Visionary or villain?  Idealist or thief?  You decide how to classify Shawn Fanning and Sean Parker after watching Downloaded, a film about the founding of Napster, its supersonic growth, and equally meteoric fall after legal attacks about copyright infringement.

In 1999, when Napster was founded, there weren't many people who 'got' the Internet, much less a peer-to-peer file sharing service.   Most people thought Napster actually hosted the music, rather than hosting a directory of where the music was and effecting an introduction between someone who was willing to share an MP3 recording and someone who wanted it.  (Actually one judge seemed to understand this completely, but he was involved in a case accusing Napster of piracy that Napster lost anyway.)  So were they fostering pirates, or were they launching a visionary new way of forming communities on the Web.

There was a definite 'he said, she said' feeling about the movie.  The record executives said Napster people were totally unwilling to negotiate.  The Napster people accused the record companies of exactly the same intransigence.  Personally, I find Napster's claims easier to believe, because they had no business model unless they figured out a way to charge and share the revenue with the record companies.  Thomas Middelhoff at Bertelsman actually got it and did a deal with Napster, but was unable to bring along the rest of the record labels and lost $50M in the end.
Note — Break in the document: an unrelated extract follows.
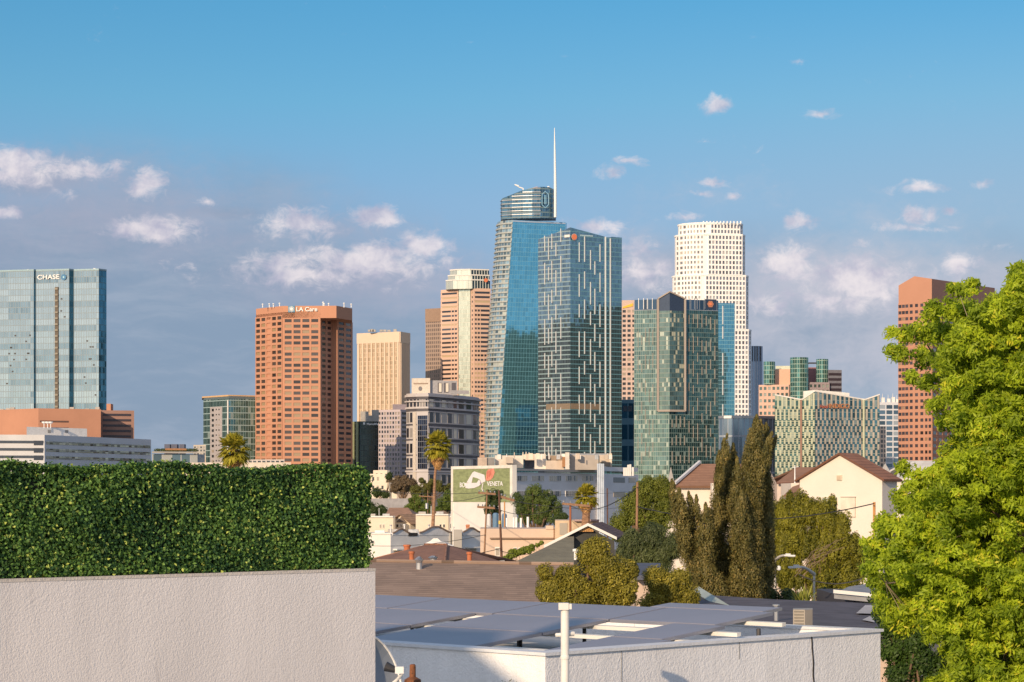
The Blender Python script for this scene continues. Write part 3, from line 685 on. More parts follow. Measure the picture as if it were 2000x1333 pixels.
for (y0, y1) in ((783, 797), (808, 827), (838, 856), (868, 886), (896, 914), (928, 945)):
    for i, (a, b) in enumerate(zip(P_, P_[1:])):
        if i == 2 and y0 > 800: continue
        x0, x1 = px_of(a), px_of(b); nc = max(1, round((x1-x0)/12)) if i > 2 else max(1, round((x1-x0)/6))
        if y0 == 783 and i == 2: nc = 4
        d = (b-a); L = d.length; d = d/L; n = Vector((d.y, -d.x))*.25
        for k in range(nc):
            s0, s1 = a+d*L*(k+.18)/nc+n, a+d*L*(k+.82)/nc+n; xm = px_of((s0+s1)/2)
            if y0 > 800 and i > 2: fx0, fx1 = px_of(s0)-1.1, px_of(s1)+1.1; B.part(rect_on(a, b, fx0, y0-1.2, fx1, y1+1.2, .2), 'window_surround', mat('pale_granite', (.58, .52, .45), .75)) if fx1 < px_of(b) and fx0 > px_of(a) else None
            mm = wlit if (i == 4 and y0 > 783) or (abs(xm-918) < 5 and y0 > 800) or (y0 == 783 and 840 < xm < 872 and k % 2 == 0) else wg
            B.win([(s0.x, s0.y, Zp(y1, 1490)), (s1.x, s1.y, Zp(y1, 1490)), (s1.x, s1.y, Zp(y0, 1490)), (s0.x, s0.y, Zp(y0, 1490))], mm)
    if 806 < y0: ring(P_[3:], y1+3, y1+7.5, .3, 'stone_band', Mgd); ring(P_[:3], y1+3, y1+6, .3, 'stone_band', Mgd)
    if y0 > 783: ring(P_[3:], y0-2.2, y0-.6, .5, 'sill', Mg); ring(P_[3:], y1+.6, y1+2, .5, 'sill', Mg)
B.part(rect_on(P_[2], P_[3], 816, 812, 835, 917, .3), 'glass_wall', glass('granite_glass', (.035, .05, .09), 1.5, 3.6, (.16, .17, .2), .12, .1, .3, metal=.8))
B.part(rect_on(P_[1], P_[2], 808, 806, 813.5, 946, .7), 'pilaster', mat('pale_granite', (.58, .52, .45), .75))
q = run(804, 1492, [(840, -14)]); m1 = MB(); zg = Zp(772, 1490)
m1.prism(q+back(q, 14), zg, Zp(739, 1490)); B.part(m1, 'gable', mat('pale_granite', (.58, .52, .45), .75))
disc_on(q[0], q[1], 821, 759.5, 4.4, Mgd, B.root, 'round_window', .3, 20, squash=.85)
B.part(rect_on(q[0], q[1], 808, 748.5, 836, 750.5, .4), 'gable_recess', mat('granite_brown', (.3, .22, .17), .8))
q = run(840, 1492, [(893, 12)]); m1 = MB(); m1.prism(q+back(q, 14), zg, Zp(743, 1490)); B.part(m1, 'penthouse', mat('granite_mid', (.36, .35, .36), .7))
for x in (855, 867, 882): B.part(rect_on(q[0], q[1], x, 748, x+8, 767, .3), 'dark_bay', Mgd)
for x in (857, 870.5): B.part(rect_on(q[0], q[1], x, 749, x+5, 766, .9), 'lit_column', wlit)
q = run(874, 1482, [(920, 14)]); B.part(rect_on(q[0], q[1], 880, 763, 916, 770, .4), 'sign_band', mat('granite_mid', (.36, .35, .36), .7))
B.flush()
# ---- tall blue tower with spire
def loft(levels, name, m_, root, sm=False):
    """levels: list of (points, z)"""
    mb = MB(); us = [0]
    for a, b in zip(levels[0][0], levels[0][0][1:]): us.append(us[-1]+(b-a).length)
    for (A, za), (B2, zb2) in zip(levels, levels[1:]):
        for i in range(len(A)-1):
            mb.poly([(A[i].x, A[i].y, za), (A[i+1].x, A[i+1].y, za), (B2[i+1].x, B2[i+1].y, zb2), (B2[i].x, B2[i].y, zb2)], [(us[i], za), (us[i+1], za), (us[i+1], zb2), (us[i], zb2)])
    return mb.build(name, m_, root, sm)
def lerp_x(table, y):
    for (y0, x0), (y1, x1) in zip(table, table[1:]):
        if y0 <= y <= y1: return x0+(x1-x0)*(y-y0)/(y1-y0)
    return table[-1][1] if y > table[-1][0] else table[0][1]
TL = [(430, 971), (470, 968), (560, 961), (660, 953), (760, 949), (975, 944)]
TM = [(430, 1002), (600, 991), (760, 981), (890, 973), (975, 969)]
def sailpts(y):
    xl, xm = lerp_x(TL, y), lerp_x(TM, y); Dm = 2000
    pm = Vector(((xm-1000)/F*Dm, Dm)); u = (xl-1000)/F; Dl = Dm+22; pl = Vector((u*Dl, Dl)); dirv = pm-pl; n = Vector((dirv.y, -dirv.x)).normalized()
    left = [pl+dirv*t+n*4.5*math.sin(math.pi*t) for t in (0, .14, .3, .46, .62, .8, 1)]
    r = run(xm, Dm, [(1104, 20), (1107, 75)])
    return left, r
left0, r0 = sailpts(975)
B = Bld('skyscraper', 'tallest blue glass skyscraper with a sloping sail crown and a white spire', base_of([left0[0], r0[1]]))
lv = []; lr = []
for y in (975, 890, 830, 760, 700, 640, 580, 520, 470, 430):
    l, r = sailpts(y); lv.append((l, Zp(y, 2000))); lr.append((r, Zp(y, 2000)))
gb = glass('sail_glass', (.17, .50, .66), 3.0, 4.1, (.20, .44, .54), .05, .05, .12, rough=.04, metal=.9, wob=.008)
gs = glass('sail_side', (.26, .36, .38), 3.2, 4.1, (.42, .46, .45), .14, .30, .55, rough=.08, metal=.6, wob=.05, blind=.15, bcol=(.45, .47, .42))
loft(lv, 'curved_side', gs, B.root); loft(lr, 'glass_wall', gb, B.root)
for y in np.arange(436, 905, 9.0):
    l, r = sailpts(y); z = Zp(y, 2000); m1 = MB()
    for a, b in zip(l, l[1:]):
        if px_of(a) < lerp_x(TM, y)-(y-430)*.0: m1.strip(a, b, z-.75, z+.65, .9, -.1)
    B.part(m1, 'balcony_slab', mat('slab_white', (.40, .43, .42), .7))
l, r = sailpts(430); q = [l[0], l[3], l[-1], r[1], r[1]+Vector((0, 45)), l[0]+Vector((0, 45))]
m1 = MB(); m1.poly([(p.x, p.y, Zp(430, 2000)) for p in q]); B.part(m1, 'roof', M_roofg)
for i, x in enumerate((1014, 1027, 1040)): pass
# crown (sail)
top = [(978, 390), (981, 387), (1000, 382), (1021, 373), (1040, 369), (1056, 367), (1072, 367), (1081, 370), (1086, 376)]
q = []
for i, (x, y) in enumerate(top):
    t = i/(len(top)-1); D = 2016-14*math.sin(math.pi*t*.9); q.append((Vector(((x-1000)/F*D, D)), Zp(y, 2008)))
pts = [a for a, _ in q]; zs = [z for _, z in q]; bk = [pts[-1]+Vector((0, 10)), pts[0]+Vector((0, 10))]
m1 = MB(); m1.prism(pts+bk, Zp(428, 2008), zs+[zs[-1], zs[0]]); B.part(m1, 'crown', glass('crown_blue', (.08, .18, .26), 2.5, 4.2, (.12, .19, .22), .10, .26, .4, rough=.1, metal=.65, wob=.03))
for k in range(1, 9):
    z = Zp(428, 2008)+(k)*3.3; m1 = MB()
    for i, (a, b) in enumerate(zip(pts, pts[1:])):
        if min(zs[i], zs[i+1]) > z+.5 and i < 5: m1.strip(a, b, z, z+.5, .8)
    if m1.v: B.part(m1, 'crown_fin', M_steel)
z = Zp(424, 2000); m1 = MB(); m1.strip(r[0], r[1], z-4.4, z-3.2, .7, -.2); B.part(m1, 'ledge', mat('ledge_blue', (.35, .45, .6), .5))
# emblem on the crown: outlined long hexagon with a bar
c = Vector(((1065-1000)/F*2003, 2000.5)); zc = Zp(391, 2003); m1 = MB(); hexp = [(0, 7.4), (2.9, 4.6), (2.9, -4.6), (0, -7.4), (-2.9, -4.6), (-2.9, 4.6)]
for (a, b), (d, e) in zip(hexp, hexp[1:]+hexp[:1]): m1.tube((c.x+a, c.y, zc+b), (c.x+d, c.y, zc+e), .33, .33, 5)
m1.tube((c.x-.6, c.y, zc-4), (c.x-.6, c.y, zc+4), .3, .3, 5); m1.tube((c.x+.6, c.y, zc-4), (c.x+.6, c.y, zc+4), .3, .3, 5)
B.part(m1, 'sign_emblem', mat('emblem_pale', (.25, .5, .68), .5))
s0 = W(1084.5, 425, 2004); m1 = MB(); m1.path([s0, W(1084.5, 365, 2004), W(1083.6, 300, 2004), W(1083, 250, 2004)], [1.25, 1.25, .85, .25], 8); B.part(m1, 'spire', M_signw)
cr = W(1022, 372, 2006); m1 = MB(); m1.path([cr-Vector((0, 0, 3)), cr+Vector((0, 0, 1.5)), W(1014, 366, 2006), W(1008, 362, 2006)], [.5, .6, .5, .35], 6); m1.path([W(1013, 364, 2006), W(1005, 361, 2006)], [.9, .6], 6); B.part(m1, 'roof_crane', M_signw)
m1 = MB(); p = W(1071, 368, 2008); m1.lathe(p-Vector((0, 0, .5)), [(1.2, 0), (1.6, 1), (1.1, 2), (.2, 2.5)], 10); B.part(m1, 'radome', M_signw)
m1 = MB(); m1.path([W(1038, 369, 2008), W(1048, 366, 2008), W(1058, 368, 2008)], .5, 6); B.part(m1, 'roof_rail', mat('pinkish', (.5, .35, .33), .7))

# ---- glass tower with staggered white fins
DA = 1760
P_ = run(1051, DA, [(1114, -38), (1183, 30), (1184.5, -60), (1193, 30), (1194, -60), (1214.5, 30)])
B = Bld('glass_tower', 'dark glass tower with staggered white fins and a low peaked roof', base_of(P_))
ga = glass('fin_glass', (.26, .33, .37), 1.5, 3.55, (.24, .34, .37), .08, .24, .3, rough=.05, metal=.85, wob=.02)
ga2 = glass('fin_glass2', (.17, .29, .35), 1.5, 3.55, (.12, .27, .33), .08, .16, .22, rough=.04, metal=.88, wob=.02)
tops = [468, 444.5, 463, 464, 464, 463, 464.5]
for i, (a, b) in enumerate(zip(P_, P_[1:])):
    L = (b-a).length; za, zb2 = Zp(tops[i], a.y), Zp(tops[i+1], b.y); m1 = MB()
    m1.poly([(a.x, a.y, 12), (b.x, b.y, 12), (b.x, b.y, zb2), (a.x, a.y, za)], [(0, 12), (L, 12), (L, zb2), (0, za)]); B.part(m1, 'glass_wall', ga if i == 0 else ga2)
bk = back(P_, 38); m1 = MB(); m1.poly([(p.x, p.y, Zp(469, DA)) for p in P_+bk]); m1.poly([(P_[-1].x, P_[-1].y, 12), (bk[0].x, bk[0].y, 12), (bk[0].x, bk[0].y, Zp(469, DA)), (P_[-1].x, P_[-1].y, Zp(469, DA))])
m1.poly([(bk[0].x, bk[0].y, 12), (bk[1].x, bk[1].y, 12), (bk[1].x, bk[1].y, Zp(469, DA)), (bk[0].x, bk[0].y, Zp(469, DA))]); m1.poly([(bk[1].x, bk[1].y, 12), (P_[0].x, P_[0].y, 12), (P_[0].x, P_[0].y, Zp(469, DA)), (bk[1].x, bk[1].y, Zp(469, DA))])
B.part(m1, 'rear_walls', ga2)
fm = mat('fin_white', (.66, .67, .67), .5, var=.02)
def fins(a, b, xs, ys, seq, wpx=.95):
    for x, off in zip(xs, ys):
        y = off
        k = int(off)
        while y < 905:
            ln = seq[k % len(seq)]; B.part(rect_on(a, b, x, y, x+wpx, min(y+ln, 912), .7), 'fin', fm); y += ln+seq[(k+1) % len(seq)]*.55; k += 1
fins(P_[0], P_[1], (1064, 1071.5, 1078, 1086, 1095.5), (461, 466, 457, 475, 447), (50, 30, 42, 26))
fins(P_[1], P_[2], (1130.5, 1141, 1152.5, 1161, 1171), (474, 462, 489, 511, 478), (44, 26, 50, 34, 38))
B.part(rect_on(P_[3], P_[4], 1191, 466, 1192.3, 912, .8), 'fin', fm); B.part(rect_on(P_[2]+Vector((0, 1)), P_[3], 1183, 463, 1184, 912, 1.2), 'fin', fm)
disc_on(P_[1], P_[2], 1120.5, 463.5, 5.6, M_signo, B.root, 'sign_emblem', 1.2, 20); disc_on(P_[1], P_[2], 1120.5, 463.5, 6.6, mat('emblem_rim', (.5, .42, .4), .5), B.root, 'emblem_rim', .9, 20)
B.part(rect_on(P_[0], P_[1], 1103, 459, 1113, 464, .4), 'light_band', M_white); B.part(rect_on(P_[1], P_[2], 1133, 459.5, 1158, 462, .3), 'light_band', mat('band_pale', (.4, .55, .6), .5))
B.part(rect_on(P_[0], P_[1], 1067, 789, 1114, 800, .35), 'brown_band', mat('band_brown', (.22, .17, .12), .6)); B.part(rect_on(P_[1], P_[2], 1114.5, 789, 1170, 800, .35), 'brown_band', mat('band_brown', (.22, .17, .12), .6))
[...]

Ultimately this is a sad movie, as Shawn Fanning created something technically momentous (independent of what you think of the legal niceties) and had it crushed by more powerful players.   Both Fanning and Parker have gone on to other ventures that have made them rich, but there was a definite wistfulness as they talked about those early days.  As one audience member asked the director in the Q&A, are they rich but sad?